Depending on where you are in the world, a café latte from a chain like Starbucks is likely to cost you in the region of £3/$4. Wherever you are in the world, you can absolutely buy all kinds of books for less than that.
Cheap books are available in various formats and from various sellers:
* Second-hand books sold offline and online
* Discounted books sold in deals at major retailers such as supermarkets
* Heavily discounted books sold by book clubs and discount outlets
* Heavily discounted ebooks (sold for far less than the print-book price)
These cheap deals are excellent news for readers. They can be good news for authors too, in the sense that any sale of a book means they have reached a reader. However, in terms of the author earning what they deserve for their creative work, so-called ‘bargain books’ can be bad news.
In the UK, the Society of Authors is currently running a campaign called ‘Fair Reading’, which aims to ‘ensure that a good deal for the reader is also a fair deal for the author’ (see http://www.societyofauthors.org/Where-We-Stand/Fair-reading). The campaign is focusing on high discounting of books.
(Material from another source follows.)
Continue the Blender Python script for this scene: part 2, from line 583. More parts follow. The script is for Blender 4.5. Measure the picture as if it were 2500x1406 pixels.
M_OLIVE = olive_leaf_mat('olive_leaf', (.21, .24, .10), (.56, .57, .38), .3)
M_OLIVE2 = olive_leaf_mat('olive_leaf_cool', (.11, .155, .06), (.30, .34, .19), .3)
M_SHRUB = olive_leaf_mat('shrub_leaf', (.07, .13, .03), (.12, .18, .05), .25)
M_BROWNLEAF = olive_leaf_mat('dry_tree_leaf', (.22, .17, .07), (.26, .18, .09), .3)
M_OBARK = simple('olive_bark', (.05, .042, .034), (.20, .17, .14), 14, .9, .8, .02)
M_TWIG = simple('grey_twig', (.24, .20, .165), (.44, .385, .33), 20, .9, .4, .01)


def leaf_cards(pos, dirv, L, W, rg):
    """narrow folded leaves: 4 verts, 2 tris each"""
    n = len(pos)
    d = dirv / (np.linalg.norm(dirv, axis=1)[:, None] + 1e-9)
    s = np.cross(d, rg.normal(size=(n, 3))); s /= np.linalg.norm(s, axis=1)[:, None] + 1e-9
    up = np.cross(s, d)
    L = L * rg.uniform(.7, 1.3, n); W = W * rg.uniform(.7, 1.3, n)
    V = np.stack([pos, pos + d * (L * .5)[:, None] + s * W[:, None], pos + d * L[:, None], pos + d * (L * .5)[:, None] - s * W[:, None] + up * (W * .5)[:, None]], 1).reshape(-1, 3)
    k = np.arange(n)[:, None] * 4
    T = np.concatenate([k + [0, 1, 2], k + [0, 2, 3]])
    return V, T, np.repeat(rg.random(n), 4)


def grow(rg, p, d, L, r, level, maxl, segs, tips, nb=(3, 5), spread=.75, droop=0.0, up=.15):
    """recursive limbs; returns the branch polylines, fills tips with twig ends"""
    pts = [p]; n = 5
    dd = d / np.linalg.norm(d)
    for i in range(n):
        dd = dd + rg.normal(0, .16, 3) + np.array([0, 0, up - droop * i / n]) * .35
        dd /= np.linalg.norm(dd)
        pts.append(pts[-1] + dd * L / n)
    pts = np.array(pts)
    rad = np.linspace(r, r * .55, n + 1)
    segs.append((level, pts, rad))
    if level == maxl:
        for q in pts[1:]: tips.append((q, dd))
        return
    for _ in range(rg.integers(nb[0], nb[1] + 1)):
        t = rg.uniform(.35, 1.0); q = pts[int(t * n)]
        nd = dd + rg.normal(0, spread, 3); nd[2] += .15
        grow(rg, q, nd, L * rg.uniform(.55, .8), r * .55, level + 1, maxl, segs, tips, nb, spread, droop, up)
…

Did you know that Amazon is changing the way it sells books? It has always been the case that if you buy a book on Amazon, you are sold a book stocked by Amazon – so Amazon pays the publisher for that book, who in turn pays the author a royalty. In the US, however (and in the UK soon), pressing that ‘buy’ button on Amazon may well mean you are not buying a book supplied to Amazon by the publisher, but a book from a third-party supplier.
The book is second-hand and heavily discounted (often to a mere penny or cent!). Second-hand does not necessarily mean used, though; it can be new and unread. Publishers often print two versions of a book: the quality one intended for sale in bookshops (for which the author earns a decent royalty per sale), and a cheaper run that is not intended for regular buyers but for heavily discounted sales like those via book clubs (for which the author earns but a penny or two per sale). According to the Guardian, ‘it is believed that large quantities are being dumped on the mainstream market to be sold as if they are secondhand – which would explain how paperback editions appear for sale long before they are available to bookshops’ (http://www.theguardian.com/books/booksblog/2017/may/17/secondhand-book-sales-authors-cheap).
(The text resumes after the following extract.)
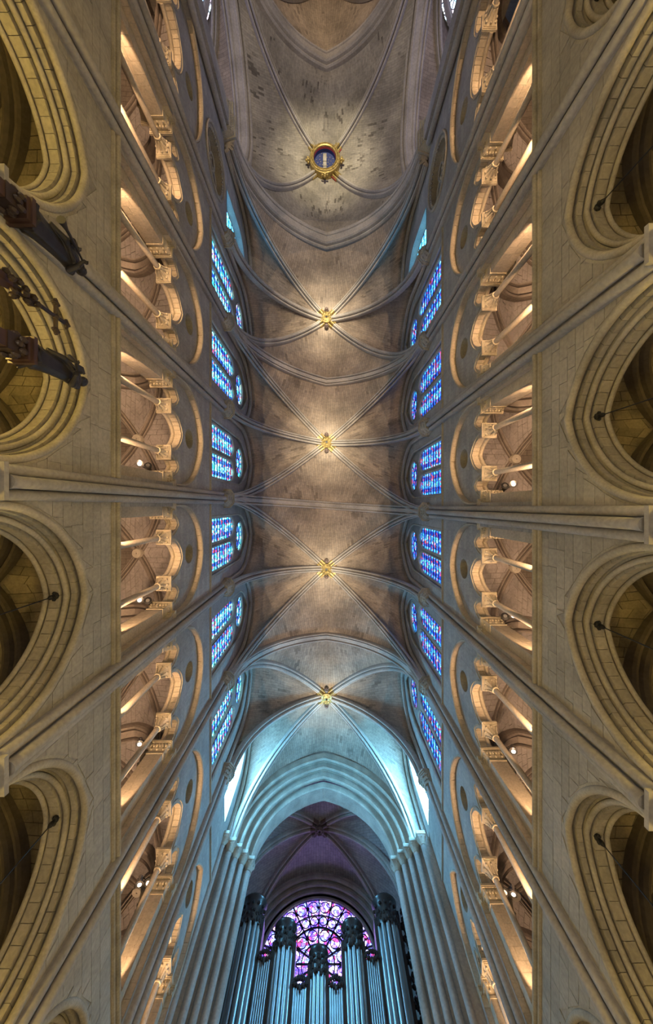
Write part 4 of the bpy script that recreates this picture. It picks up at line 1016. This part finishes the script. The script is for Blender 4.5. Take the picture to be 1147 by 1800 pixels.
# ------------------------------------------------------------------ gallery and aisle vaults
for sg in (-1, 1):
    for lvl in ('gallery', 'aisle'):
        o = mk_ceiling('ceiling_%s_%s' % (lvl, SIDE[sg]), 'ribbed stone vault of the %s %s' % (SIDE[sg], 'gallery behind the colonnettes' if lvl == 'gallery' else 'aisle seen through the arcade'))
        st = []; rnd = random.Random(5+sg)
        rng = range(8) if lvl == 'gallery' else range(1, 7)
        for i in rng:
            a, b_, yc, hb = bay(sg, i)
            if lvl == 'gallery': xi, xo, z0, zk, zt, zi, st_i = 7.5, 11.2, Z_CAP, 17.95, 17.75, 17.75, 0.2
            else: xi, xo, z0, zk, zt, zi, st_i = 7.4, 13.1, Z_AB, 10.75, 10.5, 10.45, 0.3
            xm = (xi+xo)/2; key = (sg*xm, yc, zk)
            c = {(0, 0): (sg*xi, a, z0), (0, 1): (sg*xi, b_, z0), (1, 0): (sg*xo, a, z0), (1, 1): (sg*xo, b_, z0)}
            d = {k: Half(p, key) for k, p in c.items()}
            ia = (sg*(xi-0.1), yc, zi); oa = (sg*xo, yc, zi); ta = {0: (sg*xm, a, zt), 1: (sg*xm, b_, zt)}
            for j in (0, 1):
                for (A, D, vis) in ((Half((sg*(xi-0.1), (a, b_)[j], z0), ia, st_i), d[0, j], True), (Half(c[0, j], ta[j]), d[0, j], True), (Half(c[1, j], ta[j]), d[1, j], lvl == 'gallery'), (Half(c[1, j], oa, st_i), d[1, j], False)):
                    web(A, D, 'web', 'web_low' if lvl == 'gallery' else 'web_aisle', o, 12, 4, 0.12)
                    if vis:
                        web_stones(A, D, 0.27 if lvl == 'gallery' else 0.30, 0.55 if lvl == 'gallery' else 0.62, st, lambda pts: abs(sum(p.y for p in pts)/4)+0.35*abs(sum(p.x for p in pts)/4), 0.12, 0.025, rnd, 0.35)
                rb = [(a_*0.58, b*0.62) for a_, b in RIBP] if lvl == 'gallery' else [(a_*1.15, b*1.0) for a_, b in RIBP]
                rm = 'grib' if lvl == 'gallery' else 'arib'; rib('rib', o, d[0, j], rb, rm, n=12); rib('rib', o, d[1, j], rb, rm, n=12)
                q0 = Half((sg*(xi-0.15), (a, b_)[j], z0), (sg*(xi-0.15), yc, zi-0.02), st_i)
            if i == rng[0]: full_arch('transverse_arch', o, Half(c[0, 0], ta[0]), Half(c[1, 0], ta[0]), [(u*1.1, v) for u, v in TRP], rm, n=12)
            full_arch('transverse_arch', o, Half(c[0, 1], ta[1]), Half(c[1, 1], ta[1]), [(u*1.1, v) for u, v in TRP], rm, n=12)
            q = MB(); q.lathe((key[0], key[1], zk-0.32), [(0.03, 0), (0.1, -0.02), (0.22, 0.0), (0.26, 0.08), (0.26, 0.3)], 14, False); smooth_angle(q.build('keystone', 'rib', o))
        st.sort(key=lambda t: t[0]); rest = MB()
        for k, (_, v) in enumerate(st):
            if k < 300:
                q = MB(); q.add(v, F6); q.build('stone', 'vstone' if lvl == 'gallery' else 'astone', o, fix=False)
            else: rest.add(v, F6)
        if rest.v: tag(rest.build('stone_courses', 'vstone' if lvl == 'gallery' else 'astone', o, fix=False), kind='stuff')
    # gallery floor, outer walls, aisle columns
    q = MB(); x0, x1 = sorted((sg*6.55, sg*11.6)); q.box((x0, -24, Z_TRI-0.18), (x1, 22, Z_TRI)); tag(q.build('floor_gallery_'+SIDE[sg], 'floor'), 'floor of the %s gallery' % SIDE[sg], kind='structure')
    q = MB(); x0, x1 = sorted((sg*11.5, sg*11.9)); q.box((x0, -24, Z_TRI), (x1, 22, 20)); [q.box((min(sg*6.8, sg*13.6), ya, FLOOR), (max(sg*6.8, sg*13.6), ya+0.3, 20)) for ya in (-25.6, 23.75)]; x0, x1 = sorted((sg*13.3, sg*13.7)); q.box((x0, -24, FLOOR), (x1, 22, Z_TRI-0.2)); tag(q.build('wall_outer_'+SIDE[sg], 'wall'), 'outer wall of the %s aisle and gallery' % SIDE[sg], kind='structure')
    for i in range(1, 8):
        y = YP[sg][i]
        q = MB(); cx = sg*6.9
        q.lathe((cx, y, 0), [(0.62, FLOOR+0.4), (0.62, 5.7)], 24)
        q.box((cx-0.85, y-0.85, FLOOR), (cx+0.85, y+0.85, FLOOR+0.25)); q.lathe((cx, y, FLOOR+0.25), [(0.82, 0), (0.8, 0.08), (0.65, 0.15)], 24)
        q.lathe((cx, y, 5.7), [(0.66, 0), (0.64, 0.1), (0.7, 0.5), (0.8, 0.75)], 24)
        for k in range(16): q.ball((cx+0.82*math.cos(k*PI/8), y+0.82*math.sin(k*PI/8), 6.35), (0.1, 0.1, 0.13), 6, 4)
        q.box((cx-0.62, y-0.55, 6.45), (cx+0.62, y+0.55, Z_AB-0.1))
        smooth_angle(q.build('arcade_column', 'shaft', WALL[sg]))
    # warm gallery floods standing on the gallery floor
    for i in range(8):
        a, b_, yc, hb = bay(sg, i)
        for yy, pw in ((a+1.25, 700), (yc, 600), (b_-1.25, 700)):
            spot('gallery_flood', (sg*6.70, yy, Z_TRI+0.12), (sg*8.35, yy+(0.5 if yy < yc-0.1 else (-0.5 if yy > yc+0.1 else 0)), Z_TRI+4), pw, (1.0, 0.62, 0.33), 2*math.radians(28), 0.15, 0.04)

# ------------------------------------------------------------------ gallery spotlights
def make_spot(name, loc, sg, lit, label):
    t = thing(name, loc, label, 'spotlight', 'gallery spotlights'); x, y, z = loc; parts = []
    d = Vector((-sg*0.35, 0.15, -1)).normalized() if lit else Vector((-sg*0.2, -0.5, -0.8)).normalized()
    a = Vector(loc)
    q = MB(); q.tube([a-d*0.24, a-d*0.2, a-d*0.02, a+d*0.02, a+d*0.10, a+d*0.11], [0.05, 0.08, 0.10, 0.14, 0.155, 0.13], 14); parts.append(smooth_angle(q.build('housing', 'chrome' if lit else 'iron')))
    q = MB(); q.tube([a+d*0.112, a+d*0.135], [0.085, 0.075], 14); parts.append(q.build('lens', 'lens' if lit else 'chrome'))
    q = MB(); q.tube([a-d*0.1+Vector((sg*0.12, 0, 0)), a+Vector((0, 0.1, 0.25)), (sg*7.35, y+0.42, z+0.3)], 0.018, 6); parts.append(q.build('bracket', 'iron'))
    adopt(t, *parts)
for sg in (-1, 1):
    for i in (4, 5, 6, 7):
        y = YP[sg][i]-1.28
        make_spot('gallery_spotlight', (sg*7.75, y, 14.9), sg, True, 'lit round spotlight on the %s gallery pier %s from the organ' % (SIDE[sg], ORD[7-i]))
        make_spot('gallery_spotlight', (sg*7.45, y+0.12, 15.0), sg, False, 'dark unlit spotlight on the %s gallery pier %s from the organ' % (SIDE[sg], ORD[7-i]))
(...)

The major issue here is the bottom line for the author. An author earns around seven to ten per cent of a standard sale. But on these third-party sales, the author earns nothing. So when you click ‘buy’ on an Amazon page to purchase a book, you are not supporting the author at all.
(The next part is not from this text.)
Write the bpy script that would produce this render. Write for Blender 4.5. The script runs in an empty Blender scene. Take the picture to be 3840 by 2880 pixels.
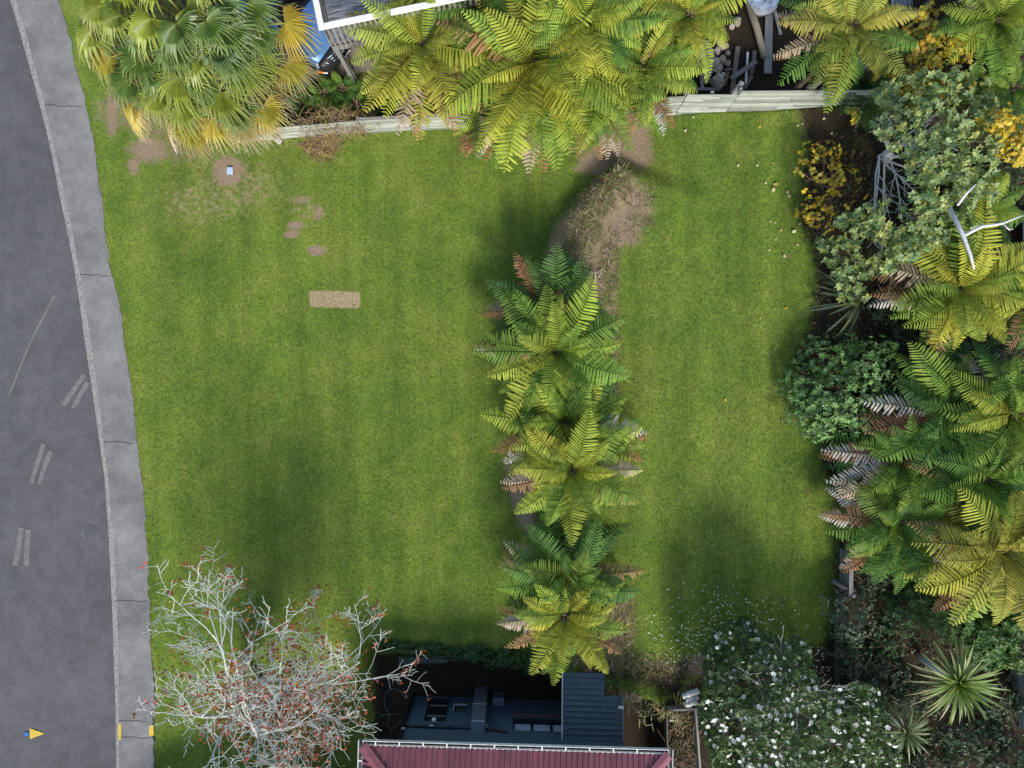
import bpy, math, random
import numpy as np
from mathutils import Vector, Matrix, Euler

R = math.radians
rng = np.random.default_rng(7)
random.seed(7)
scene = bpy.context.scene
COL = scene.collection

# ---------------------------------------------------------------- camera
CAM_H = 22.0            # metres above the lawn
FPX = 2640.0            # focal length in pixels of the 3840 px wide picture
cam_d = bpy.data.cameras.new('camera')
cam = bpy.data.objects.new('camera', cam_d)
COL.objects.link(cam)
cam.location = (0, 0, CAM_H)
cam.rotation_euler = (0, 0, 0)
cam_d.sensor_fit = 'HORIZONTAL'
cam_d.angle = 2 * math.atan(1920 / FPX)
cam_d.clip_end = 2000
scene.camera = cam

# ---------------------------------------------------------------- sky and sun
SUN_EL, SUN_AZ = R(39), R(14)        # sun stands to the image bottom, a little to the right
world = bpy.data.worlds.new('World')
scene.world = world
world.use_nodes = True
wn = world.node_tree
sky = wn.nodes.new('ShaderNodeTexSky')
sky.sky_type = 'NISHITA'
sky.sun_disc = False
sky.sun_elevation = SUN_EL
sky.sun_rotation = math.pi - SUN_AZ
sky.air_density = 1.0
sky.dust_density = 1.5
wn.links.new(sky.outputs[0], wn.nodes['Background'].inputs[0])
wn.nodes['Background'].inputs[1].default_value = 0.15
sd = bpy.data.lights.new('sun', 'SUN')
sd.energy = 2.5
sd.angle = R(12)
sd.color = (1.0, 0.95, 0.86)
sun = bpy.data.objects.new('sun', sd)
COL.objects.link(sun)
dvec = Vector((-math.sin(SUN_AZ) * math.cos(SUN_EL), math.cos(SUN_AZ) * math.cos(SUN_EL), -math.sin(SUN_EL)))
sun.rotation_euler = dvec.to_track_quat('-Z', 'Y').to_euler()
sun.location = (5, -20, 30)

scene.view_settings.view_transform = 'Standard'
scene.view_settings.look = 'None'
scene.view_settings.exposure = 0.9
scene.view_settings.gamma = 1.0
scene.view_settings.use_curve_mapping = False
scene.cycles.max_bounces = 6
scene.cycles.transparent_max_bounces = 8


# ================================================================ helpers
def P(px, py, z=0.0):
    """the point at height z that the drone sees at pixel (px, py)"""
    k = (CAM_H - z) / FPX
    return Vector(((px - 1920) * k, (1440 - py) * k, z))


def tag(o, label=None, cat=None, group=None, kind=None):
    if label: o['label'] = label
    if cat: o['category'] = cat
    if group: o['group'] = group
    if kind: o['kind'] = kind
    return o


def empty(name, loc, label, cat, group=None, rotz=0.0):
    o = bpy.data.objects.new(name, None)
    o.empty_display_size = 0.1
    COL.objects.link(o)
    o.location = loc
    o.rotation_euler = (0, 0, rotz)
    return tag(o, label, cat, group)


def new_mesh(name, verts, faces, mat=None, smooth=False, col=None, mats=None, fmat=None):
    me = bpy.data.meshes.new(name)
    verts = np.asarray(verts, dtype=np.float32).reshape(-1, 3)
    if isinstance(faces, np.ndarray):
        nf, k = faces.shape
        me.vertices.add(len(verts))
        me.vertices.foreach_set('co', verts.ravel())
        me.loops.add(nf * k)
        me.loops.foreach_set('vertex_index', faces.ravel().astype(np.int32))
        me.polygons.add(nf)
        me.polygons.foreach_set('loop_start', np.arange(0, nf * k, k, dtype=np.int32))
        me.polygons.foreach_set('loop_total', np.full(nf, k, dtype=np.int32))
        me.update(calc_edges=True)
    else:
        me.from_pydata([tuple(map(float, v)) for v in verts], [], faces)
        me.update()
    if mats:
        for m in mats: me.materials.append(m)
        if fmat is not None:
            me.polygons.foreach_set('material_index', np.asarray(fmat, dtype=np.int32))
    elif mat:
        me.materials.append(mat)
    if smooth:
        me.polygons.foreach_set('use_smooth', np.ones(len(me.polygons), dtype=bool))
    if col is not None:
        a = me.attributes.new('col', 'FLOAT_COLOR', 'POINT')
        c = np.ones((len(verts), 4), dtype=np.float32)
        c[:, :3] = np.asarray(col, dtype=np.float32).reshape(-1, 3)
        a.data.foreach_set('color', c.ravel())
    return me


def add_obj(name, me, parent=None, loc=(0, 0, 0), rot=(0, 0, 0), scale=(1, 1, 1)):
    o = bpy.data.objects.new(name, me)
    COL.objects.link(o)
    o.location, o.rotation_euler, o.scale = loc, rot, scale
    if parent: o.parent = parent
    return o


class MB:
    """collects shapes into one mesh"""
    def __init__(s):
        s.v, s.f, s.c = [], [], []
        s.cur = (1, 1, 1)

    def _add(s, vs, fs):
        b = len(s.v)
        s.v += [tuple(v) for v in vs]
        s.c += [s.cur] * len(vs)
        s.f += [tuple(i + b for i in f) for f in fs]

    def box(s, lo, hi, bev=0.0):
        (a, b, c), (d, e, f) = lo, hi
        s.obox(Vector(((a + d) / 2, (b + e) / 2, (c + f) / 2)), Vector((1, 0, 0)), Vector((0, 1, 0)), d - a, e - b, f - c, bev)
        return s

    def obox(s, cen, ax, ay, lx, ly, lz, bev=0.0):
        """oriented box; bev cuts the upper and lower rims a little"""
        ax = Vector(ax).normalized(); ay = Vector(ay).normalized(); az = ax.cross(ay).normalized()
        cen = Vector(cen)
        vs = []
        if bev <= 0:
            for dz in (-.5, .5):
                for dx, dy in ((-.5, -.5), (.5, -.5), (.5, .5), (-.5, .5)):
                    vs.append(cen + ax * lx * dx + ay * ly * dy + az * lz * dz)
            fs = [(3, 2, 1, 0), (4, 5, 6, 7), (0, 1, 5, 4), (1, 2, 6, 5), (2, 3, 7, 6), (3, 0, 4, 7)]
        else:
            for dz, ins in ((-.5, bev), (-.5 + bev / lz, 0), (.5 - bev / lz, 0), (.5, bev)):
                for dx, dy in ((-.5, -.5), (.5, -.5), (.5, .5), (-.5, .5)):
                    vs.append(cen + ax * (lx - 2 * ins) * dx + ay * (ly - 2 * ins) * dy + az * lz * dz)
            fs = [(3, 2, 1, 0), (12, 13, 14, 15)]
            for r in range(3):
                for k in range(4):
                    fs.append((r * 4 + k, r * 4 + (k + 1) % 4, r * 4 + 4 + (k + 1) % 4, r * 4 + 4 + k))
        s._add(vs, fs)
        return s

    def tube(s, pts, rad, n=6, cap=True):
        pts = [Vector(p) for p in pts]
        if not hasattr(rad, '__len__'): rad = [rad] * len(pts)
        vs, fs = [], []
        for i, p in enumerate(pts):
            t = (pts[min(i + 1, len(pts) - 1)] - pts[max(i - 1, 0)])
            if t.length < 1e-9: t = Vector((0, 0, 1))
            t.normalize()
            u = t.cross(Vector((0, 0, 1)))
            if u.length < 0.15: u = t.cross(Vector((0, 1, 0)))
            u.normalize(); w = t.cross(u)
            for k in range(n):
                a = 2 * math.pi * k / n
                vs.append(p + (u * math.cos(a) + w * math.sin(a)) * rad[i])
        for i in range(len(pts) - 1):
            for k in range(n):
                fs.append((i * n + k, i * n + (k + 1) % n, (i + 1) * n + (k + 1) % n, (i + 1) * n + k))
        if cap:
            fs.append(tuple(range(n - 1, -1, -1)))
            fs.append(tuple(range((len(pts) - 1) * n, len(pts) * n)))
        s._add(vs, fs)
        return s

    def prism(s, poly, z0, z1):
        n = len(poly)
        vs = [(x, y, z0) for x, y in poly] + [(x, y, z1) for x, y in poly]
        fs = [tuple(range(n - 1, -1, -1)), tuple(range(n, 2 * n))]
        fs += [(k, (k + 1) % n, n + (k + 1) % n, n + k) for k in range(n)]
        s._add(vs, fs)
        return s

    def quad(s, a, b, c, d):
        s._add([a, b, c, d], [(0, 1, 2, 3)])
        return s

    def obj(s, name, mat, parent=None, smooth=False, world=True, kind=None, col=False):
        vs = np.array([tuple(v) for v in s.v], dtype=np.float32).reshape(-1, 3)
        if parent is not None and world:
            m = np.array(parent_world(parent).inverted())
            vs = vs @ m[:3, :3].T + m[:3, 3]
        me = new_mesh(name, vs, s.f, mat, smooth, col=s.c if col else None)
        o = add_obj(name, me, parent)
        if kind: o['kind'] = kind
        return o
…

This is just one of several book-pricing issues that exist in publishing, another obvious one being ebook pricing. It is the underlying principle here that most interests me: how much should a book be worth?
The book/coffee price comparison is becoming a common one. On the Society of Authors blog (http://www.societyofauthors.org/News/Blogs/James-Mayhew/November-2016/James-Mayhew-Fair-Trade-for-Authors), James Mayhew writes: ‘for the people who can afford £3 on a daily latte or magazine, or who happily spend £6 for a cinema ticket, should books be just £1? This is about far more than my personal return on sales. It is about the symbolic devaluing of books.’
I agree entirely, and I ask:
* How much more easily do we buy a coffee than a book – and how much more quickly do we consume it?
* How many coffees do we buy per year versus books?
* Do we scruitinise the cost of a book more than the cost of a coffee?
* Does a few pounds or dollars feel perfectly reasonable for some hot milk, water and coffee beans, and yet not so reasonable for hundreds of bound (or electronic) pages on which are words formed by many, many hours of work, and so much dedication, skill and artistry?
* Should, in fact, a book cost more than a coffee?